題目: 不確実状況における情報感受性の適応基盤研究

氏名: 石倉奈津美

担当教官: 亀田達也


 本研究は、情報への感受性に関する人間の個体差に注目し、その存在理由・意味を適応の観点から考察したものである。

 我々人間には数々の身体的・心理的個体差が観察されている。身体形質の個体差は身長・体重・血液型・性別、あらゆる形質に観察され、また心理形質の個体差も怒りっぽさなど感情という曖昧なものから、理系文系などのわりと判断しやすいものまで様々な形をとって存在している。これらの差異は何らかの意味があって存在しているものなのだろうか。

 現在観察されるあらゆる現象は、進化の過程において、不確実な状況におかれた個体の生存にとって有効機能したものであるという考え方がある。適応論である。ここでは、各個体が自身にとって最も良いと考えられる生存戦略をとった結果、集団内における生存戦略(群)が一定比率に均衡した状態こそが「適応」だと考えている。この適応観を用いて、個体差が存在する意味を探ろうというのが本研究の目的である。

 本研究では特に心理形質の差異である“情報感受性”に着目した。警戒行動(刺激に対する反応)を尺度に、情報への敏感さに見られる個体差を、進化シミュレーションと集団心理学実験の2つのアプローチを用いて適応と言う観点から検討したものであり、2つの検討課題を用意した。まず1つ目、①情報感受性にも混合ナッシュ均衡は存在するのか。は進化シミュレーションへの検討課題とし、2つ目、②実際にヒトは情報感受性において多型均衡を生じているのか。
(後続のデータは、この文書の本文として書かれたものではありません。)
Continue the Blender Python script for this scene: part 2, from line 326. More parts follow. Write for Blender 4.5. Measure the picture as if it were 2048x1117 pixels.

は集団心理学実験への検討課題とした。

 進化シミュレーションで、情報感受性における個体差が持つ適応的意味の可能性を理論的に検討した結果、進化した個体の警戒戦略が混合戦略であることは確認されたが、均衡の出現は可能性の域に留まった(パラメータの設定に原因があると考えられる)。

 集団心理学実験では、実際の人間には情報感受性における個体差が存在し、警戒戦略が多型均衡を生じる可能性を見出せる箇所があったものの、こちらも検討課題に対して明確な答えは返せなかった。

 本研究における2つのアプローチは、可能性の域に留まるものの、検討課題に対して肯定的な結果を示したと考えられる。よって、人間の個体差は、不確実な状況における各個体の適応の結果生じているのもであるという結論を導いた。